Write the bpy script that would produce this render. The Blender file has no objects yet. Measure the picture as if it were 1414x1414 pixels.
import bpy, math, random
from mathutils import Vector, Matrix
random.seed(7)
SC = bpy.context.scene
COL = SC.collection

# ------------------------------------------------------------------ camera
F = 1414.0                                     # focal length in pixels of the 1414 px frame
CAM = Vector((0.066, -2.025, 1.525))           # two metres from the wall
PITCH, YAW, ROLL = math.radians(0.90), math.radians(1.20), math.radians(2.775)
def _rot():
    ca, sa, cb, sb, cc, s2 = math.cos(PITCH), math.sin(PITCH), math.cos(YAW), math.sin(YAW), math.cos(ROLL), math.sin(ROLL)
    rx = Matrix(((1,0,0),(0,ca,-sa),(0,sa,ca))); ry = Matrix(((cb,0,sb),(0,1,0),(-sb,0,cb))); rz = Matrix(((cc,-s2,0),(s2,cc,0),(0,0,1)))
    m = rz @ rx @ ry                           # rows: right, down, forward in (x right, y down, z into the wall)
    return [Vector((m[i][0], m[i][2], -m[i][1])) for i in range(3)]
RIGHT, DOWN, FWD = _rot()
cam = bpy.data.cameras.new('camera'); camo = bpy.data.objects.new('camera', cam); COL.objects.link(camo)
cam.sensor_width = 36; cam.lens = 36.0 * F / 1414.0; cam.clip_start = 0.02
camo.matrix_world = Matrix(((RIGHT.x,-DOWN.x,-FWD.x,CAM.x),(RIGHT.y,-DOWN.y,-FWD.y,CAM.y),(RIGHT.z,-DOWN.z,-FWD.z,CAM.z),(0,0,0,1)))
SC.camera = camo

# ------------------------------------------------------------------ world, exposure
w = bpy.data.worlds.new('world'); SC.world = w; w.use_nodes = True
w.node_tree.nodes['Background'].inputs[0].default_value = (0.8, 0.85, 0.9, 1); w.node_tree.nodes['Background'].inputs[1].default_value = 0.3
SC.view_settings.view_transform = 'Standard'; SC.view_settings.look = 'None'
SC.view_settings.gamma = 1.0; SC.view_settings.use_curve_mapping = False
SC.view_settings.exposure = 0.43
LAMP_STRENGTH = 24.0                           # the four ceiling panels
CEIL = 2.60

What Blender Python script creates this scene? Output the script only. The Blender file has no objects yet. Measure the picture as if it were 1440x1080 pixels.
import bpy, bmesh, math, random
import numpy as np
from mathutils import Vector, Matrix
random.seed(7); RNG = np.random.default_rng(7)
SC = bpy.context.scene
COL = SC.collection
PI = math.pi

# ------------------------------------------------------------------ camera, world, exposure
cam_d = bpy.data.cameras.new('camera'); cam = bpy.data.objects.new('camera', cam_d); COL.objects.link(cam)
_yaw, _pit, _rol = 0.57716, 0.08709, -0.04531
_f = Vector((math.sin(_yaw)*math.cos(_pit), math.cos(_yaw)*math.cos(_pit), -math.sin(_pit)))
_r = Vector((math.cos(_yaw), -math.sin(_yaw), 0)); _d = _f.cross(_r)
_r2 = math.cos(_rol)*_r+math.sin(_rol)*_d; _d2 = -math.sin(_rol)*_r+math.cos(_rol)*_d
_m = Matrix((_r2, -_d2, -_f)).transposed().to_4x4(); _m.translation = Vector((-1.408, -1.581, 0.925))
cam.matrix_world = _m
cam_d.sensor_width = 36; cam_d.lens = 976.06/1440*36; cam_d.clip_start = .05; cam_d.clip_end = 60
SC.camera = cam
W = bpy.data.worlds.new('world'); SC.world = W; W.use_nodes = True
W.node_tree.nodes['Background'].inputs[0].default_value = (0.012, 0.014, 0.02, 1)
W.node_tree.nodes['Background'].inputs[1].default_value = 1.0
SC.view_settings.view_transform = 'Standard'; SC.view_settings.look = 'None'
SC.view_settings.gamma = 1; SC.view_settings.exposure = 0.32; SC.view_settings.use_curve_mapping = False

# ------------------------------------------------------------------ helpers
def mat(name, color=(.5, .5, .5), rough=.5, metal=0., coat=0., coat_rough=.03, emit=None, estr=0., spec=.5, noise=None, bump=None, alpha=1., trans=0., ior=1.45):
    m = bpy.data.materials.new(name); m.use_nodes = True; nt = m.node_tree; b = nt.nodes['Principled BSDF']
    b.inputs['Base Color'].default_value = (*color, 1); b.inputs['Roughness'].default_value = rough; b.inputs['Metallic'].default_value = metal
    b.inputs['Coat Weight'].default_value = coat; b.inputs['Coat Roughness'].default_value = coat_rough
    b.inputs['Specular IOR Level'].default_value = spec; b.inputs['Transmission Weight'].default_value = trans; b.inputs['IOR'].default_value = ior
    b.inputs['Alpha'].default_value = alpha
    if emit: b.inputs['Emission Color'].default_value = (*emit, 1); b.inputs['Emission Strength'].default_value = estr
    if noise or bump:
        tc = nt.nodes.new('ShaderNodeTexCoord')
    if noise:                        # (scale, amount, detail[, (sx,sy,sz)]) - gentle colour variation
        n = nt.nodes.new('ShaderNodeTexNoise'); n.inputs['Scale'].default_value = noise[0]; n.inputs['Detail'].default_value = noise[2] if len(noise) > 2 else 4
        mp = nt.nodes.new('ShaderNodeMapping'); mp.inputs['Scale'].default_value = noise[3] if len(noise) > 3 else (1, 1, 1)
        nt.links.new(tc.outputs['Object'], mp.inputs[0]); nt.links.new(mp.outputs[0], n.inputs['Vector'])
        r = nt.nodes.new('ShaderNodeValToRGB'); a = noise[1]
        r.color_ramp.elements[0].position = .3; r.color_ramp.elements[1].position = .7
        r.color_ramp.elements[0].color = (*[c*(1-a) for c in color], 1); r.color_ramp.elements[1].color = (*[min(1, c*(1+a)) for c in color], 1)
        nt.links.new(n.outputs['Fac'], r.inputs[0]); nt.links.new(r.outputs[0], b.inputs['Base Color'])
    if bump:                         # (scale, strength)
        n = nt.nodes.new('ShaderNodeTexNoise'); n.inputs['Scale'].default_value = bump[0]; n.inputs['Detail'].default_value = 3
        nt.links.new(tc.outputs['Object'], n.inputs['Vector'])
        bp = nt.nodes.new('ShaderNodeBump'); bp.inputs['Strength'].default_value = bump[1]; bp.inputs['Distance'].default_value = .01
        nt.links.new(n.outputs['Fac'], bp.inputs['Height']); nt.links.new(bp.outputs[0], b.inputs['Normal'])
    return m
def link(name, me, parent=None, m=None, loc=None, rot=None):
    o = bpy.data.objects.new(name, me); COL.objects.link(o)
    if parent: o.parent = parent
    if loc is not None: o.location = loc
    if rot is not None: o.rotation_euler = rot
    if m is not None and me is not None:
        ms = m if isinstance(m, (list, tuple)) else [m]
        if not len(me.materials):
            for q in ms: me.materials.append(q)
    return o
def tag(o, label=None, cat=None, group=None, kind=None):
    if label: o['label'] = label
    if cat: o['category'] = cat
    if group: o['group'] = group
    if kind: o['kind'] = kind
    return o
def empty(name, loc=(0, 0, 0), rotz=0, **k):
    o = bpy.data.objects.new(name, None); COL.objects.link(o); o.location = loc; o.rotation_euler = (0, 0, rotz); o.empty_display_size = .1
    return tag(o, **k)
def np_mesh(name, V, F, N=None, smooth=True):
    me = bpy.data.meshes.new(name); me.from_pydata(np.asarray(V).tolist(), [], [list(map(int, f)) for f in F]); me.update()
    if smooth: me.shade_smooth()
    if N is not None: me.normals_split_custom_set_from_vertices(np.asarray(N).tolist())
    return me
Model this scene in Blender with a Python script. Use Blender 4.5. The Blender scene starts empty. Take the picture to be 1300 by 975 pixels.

━━━━━━━━━━━━━━━━━━━━

**WHAT YOU ARE ASKED TO DO**
Quote the records from their first line to the line with "CEIL = 2.60", inclusive, without adding or dropping anything.

**TASK RESPONSE**
Write the bpy script that would produce this render. The Blender file has no objects yet. Measure the picture as if it were 1414x1414 pixels.
import bpy, math, random
from mathutils import Vector, Matrix
random.seed(7)
SC = bpy.context.scene
COL = SC.collection

# ------------------------------------------------------------------ camera
F = 1414.0                                     # focal length in pixels of the 1414 px frame
CAM = Vector((0.066, -2.025, 1.525))           # two metres from the wall
PITCH, YAW, ROLL = math.radians(0.90), math.radians(1.20), math.radians(2.775)
def _rot():
    ca, sa, cb, sb, cc, s2 = math.cos(PITCH), math.sin(PITCH), math.cos(YAW), math.sin(YAW), math.cos(ROLL), math.sin(ROLL)
    rx = Matrix(((1,0,0),(0,ca,-sa),(0,sa,ca))); ry = Matrix(((cb,0,sb),(0,1,0),(-sb,0,cb))); rz = Matrix(((cc,-s2,0),(s2,cc,0),(0,0,1)))
    m = rz @ rx @ ry                           # rows: right, down, forward in (x right, y down, z into the wall)
    return [Vector((m[i][0], m[i][2], -m[i][1])) for i in range(3)]
RIGHT, DOWN, FWD = _rot()
cam = bpy.data.cameras.new('camera'); camo = bpy.data.objects.new('camera', cam); COL.objects.link(camo)
cam.sensor_width = 36; cam.lens = 36.0 * F / 1414.0; cam.clip_start = 0.02
camo.matrix_world = Matrix(((RIGHT.x,-DOWN.x,-FWD.x,CAM.x),(RIGHT.y,-DOWN.y,-FWD.y,CAM.y),(RIGHT.z,-DOWN.z,-FWD.z,CAM.z),(0,0,0,1)))
SC.camera = camo

# ------------------------------------------------------------------ world, exposure
w = bpy.data.worlds.new('world'); SC.world = w; w.use_nodes = True
w.node_tree.nodes['Background'].inputs[0].default_value = (0.8, 0.85, 0.9, 1); w.node_tree.nodes['Background'].inputs[1].default_value = 0.3
SC.view_settings.view_transform = 'Standard'; SC.view_settings.look = 'None'
SC.view_settings.gamma = 1.0; SC.view_settings.use_curve_mapping = False
SC.view_settings.exposure = 0.43
LAMP_STRENGTH = 24.0                           # the four ceiling panels
CEIL = 2.60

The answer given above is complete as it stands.